In the first room near the entrance right before the start of the exhibition there is a information point where four types of fabrics are placed offering the visitor a tactile experience, which is important considering the nature of the objects on display.

The exhibition follows a chronological path and consists of various sections, each of which focuses on a different type of decoration.  It starts with the first section dedicated to Mediterranean Geometries: together with pieces of fabric with a fantasy that recall the Islamic world, the visitor is faced with the two oldest works of the entire exhibition belonging to the end of the 13th century. The Madonna of San Remigio, coming from the church from which it takes its name and the great cross from the late thirteenth century, belonging to the Accademia Gallery and restored for this occasion, which is places in a dominant in central position: in this last work particularly striking fabric decorated with geometric motifs on the central board, testimony to the splendor, largely lost, of the works that once adorned the churches in this period.

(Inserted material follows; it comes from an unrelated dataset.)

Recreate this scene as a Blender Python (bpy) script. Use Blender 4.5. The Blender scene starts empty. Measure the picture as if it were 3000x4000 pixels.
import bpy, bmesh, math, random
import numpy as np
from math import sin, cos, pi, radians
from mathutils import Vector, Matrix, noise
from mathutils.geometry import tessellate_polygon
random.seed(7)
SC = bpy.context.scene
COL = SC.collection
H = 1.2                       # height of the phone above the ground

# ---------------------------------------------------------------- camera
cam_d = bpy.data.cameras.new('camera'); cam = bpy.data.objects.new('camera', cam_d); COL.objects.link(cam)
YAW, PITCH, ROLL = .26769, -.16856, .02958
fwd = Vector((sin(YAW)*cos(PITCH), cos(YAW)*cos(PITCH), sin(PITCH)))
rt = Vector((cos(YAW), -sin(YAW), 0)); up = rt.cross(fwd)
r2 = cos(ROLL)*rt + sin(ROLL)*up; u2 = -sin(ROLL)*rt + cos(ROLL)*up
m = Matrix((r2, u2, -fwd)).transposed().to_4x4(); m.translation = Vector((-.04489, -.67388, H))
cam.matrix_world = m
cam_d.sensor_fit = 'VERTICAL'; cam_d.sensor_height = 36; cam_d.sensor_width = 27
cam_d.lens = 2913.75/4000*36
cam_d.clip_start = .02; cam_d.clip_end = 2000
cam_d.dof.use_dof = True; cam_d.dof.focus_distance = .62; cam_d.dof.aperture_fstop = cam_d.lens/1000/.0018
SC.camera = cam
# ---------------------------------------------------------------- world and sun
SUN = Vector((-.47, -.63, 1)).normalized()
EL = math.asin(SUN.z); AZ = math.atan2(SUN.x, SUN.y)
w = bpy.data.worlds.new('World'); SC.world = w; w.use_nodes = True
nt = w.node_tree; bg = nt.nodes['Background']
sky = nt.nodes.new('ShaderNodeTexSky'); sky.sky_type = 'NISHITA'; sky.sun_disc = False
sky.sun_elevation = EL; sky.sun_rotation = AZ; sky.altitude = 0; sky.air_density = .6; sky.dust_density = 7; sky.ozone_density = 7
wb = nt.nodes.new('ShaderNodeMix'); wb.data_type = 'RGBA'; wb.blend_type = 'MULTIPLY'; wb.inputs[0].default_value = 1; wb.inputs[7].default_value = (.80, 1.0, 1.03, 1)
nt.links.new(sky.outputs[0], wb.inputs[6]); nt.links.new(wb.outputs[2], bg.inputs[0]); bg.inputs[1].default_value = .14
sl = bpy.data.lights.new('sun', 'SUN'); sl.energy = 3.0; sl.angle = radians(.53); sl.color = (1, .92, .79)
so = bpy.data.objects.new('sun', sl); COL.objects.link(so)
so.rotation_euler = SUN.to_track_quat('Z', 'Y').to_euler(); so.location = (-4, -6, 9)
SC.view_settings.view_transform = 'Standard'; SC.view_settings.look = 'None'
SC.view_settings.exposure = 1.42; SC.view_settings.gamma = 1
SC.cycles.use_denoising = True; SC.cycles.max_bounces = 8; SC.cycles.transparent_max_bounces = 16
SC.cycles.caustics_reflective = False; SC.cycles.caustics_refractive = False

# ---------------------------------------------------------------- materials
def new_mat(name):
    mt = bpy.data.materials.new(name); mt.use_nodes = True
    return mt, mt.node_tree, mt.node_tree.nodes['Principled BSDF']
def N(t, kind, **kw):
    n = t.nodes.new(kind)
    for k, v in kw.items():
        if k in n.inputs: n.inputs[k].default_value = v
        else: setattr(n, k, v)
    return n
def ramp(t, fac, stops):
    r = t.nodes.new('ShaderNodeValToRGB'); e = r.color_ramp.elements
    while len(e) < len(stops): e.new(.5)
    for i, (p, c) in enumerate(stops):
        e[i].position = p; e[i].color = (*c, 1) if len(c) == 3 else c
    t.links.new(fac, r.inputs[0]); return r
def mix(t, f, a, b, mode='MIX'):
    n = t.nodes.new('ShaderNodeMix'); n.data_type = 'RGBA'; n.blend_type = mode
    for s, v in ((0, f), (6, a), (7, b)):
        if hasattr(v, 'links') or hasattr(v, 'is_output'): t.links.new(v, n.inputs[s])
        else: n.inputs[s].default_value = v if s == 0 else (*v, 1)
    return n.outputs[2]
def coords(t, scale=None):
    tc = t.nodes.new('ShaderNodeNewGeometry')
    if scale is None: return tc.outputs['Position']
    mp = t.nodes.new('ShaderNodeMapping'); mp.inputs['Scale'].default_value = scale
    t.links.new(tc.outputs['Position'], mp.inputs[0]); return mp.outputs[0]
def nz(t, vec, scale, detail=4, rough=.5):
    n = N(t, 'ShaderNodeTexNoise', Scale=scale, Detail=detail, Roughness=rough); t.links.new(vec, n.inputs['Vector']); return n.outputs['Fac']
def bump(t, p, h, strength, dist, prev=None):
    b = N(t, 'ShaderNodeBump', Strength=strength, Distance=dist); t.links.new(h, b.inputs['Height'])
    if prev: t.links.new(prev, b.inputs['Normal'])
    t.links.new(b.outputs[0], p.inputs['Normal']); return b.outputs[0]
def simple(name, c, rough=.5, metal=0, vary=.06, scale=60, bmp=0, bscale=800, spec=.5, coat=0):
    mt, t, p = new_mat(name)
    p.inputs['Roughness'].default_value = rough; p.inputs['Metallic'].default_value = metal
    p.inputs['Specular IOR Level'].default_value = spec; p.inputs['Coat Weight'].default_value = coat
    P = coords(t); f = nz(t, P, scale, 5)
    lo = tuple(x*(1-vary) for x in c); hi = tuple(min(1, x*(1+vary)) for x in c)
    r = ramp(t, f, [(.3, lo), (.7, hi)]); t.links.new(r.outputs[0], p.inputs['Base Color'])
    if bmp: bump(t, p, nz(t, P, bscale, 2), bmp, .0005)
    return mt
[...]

In each section, at least one pictorial work is exhibited in which the decoration of the fabric under examination is proposed, this choice is interesting and leads the visitor to look at the work with new eyes and in a different way from the usual one, looking for the decorative detail of the fabric in a continuous comparison between real fabrics and paintings.

Blue is the color that acts as a guiding thread for the entire exhibition. In fact, they chose to use this color for the walls, in strict reference to the fabrics displayed with lots of decorations with animals and symbols, just as blue is all the material didactic present. The captions are placed close to the work and clearly visible while the explanatory panels written in two languages, one for each room, are perhaps too short for the visitor who approaches for the first time with this topic, making it easier to understand the context that revolves around the exhibited works but failing to create a real linear path.

At the end of the path we find the section dedicated to velvets and also, in a position of honor to greet the visitor on his journey through the world of twentieth and fourteenth century fabrics, the beautiful piviale preserved in the Bargello Museum which documents the lavish and the richness and the importance reached by the city of Florence in this field during the fifteenth century.